At one point during the press conference, Philly NOW president Nina Ahmad said that the movement to have the men fired took time to gather steam because her members “were loathe to look at the emails.” That impulse is all wrong. Looking at the emails is the only thing that will make a difference. There’s a reason anti-abortion activists parade around with giant photos of fetuses, or animal rights advocates promote videos of animal cruelty at slaughterhouses. Can you imagine the impact if, next to the podium at City Hall during the NOW press conference, there was a poster-sized photo from the emails?

Printouts of the emails have been made available by the Pennsylvania Supreme Court in three locations: Harrisburg, Pittsburgh and Philadelphia. There’s a slideshow here with a little sampling.
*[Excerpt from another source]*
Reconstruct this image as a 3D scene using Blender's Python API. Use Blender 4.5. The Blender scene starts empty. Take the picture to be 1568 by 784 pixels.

But there is no one place online to look at this stuff, which makes many of the conversations about what happens next distressingly vague.

Williams has no intention of firing Fina, Blessington or Constanzo, but even if he did, it will be a mostly symbolic victory. Men, perhaps even these men, will still think these things, laugh about them, even forward emails to each other; they’ll just make sure they do it from home. What’s really needed is an actual dialogue between men who send such emails and women who feel the impact of the attitudes that they promote, whether those women work with NOW or serve in City Council or are just regular old constituents. The conversation has to be graphic and specific, like the emails themselves. I’m thinking Milton Street as the moderator.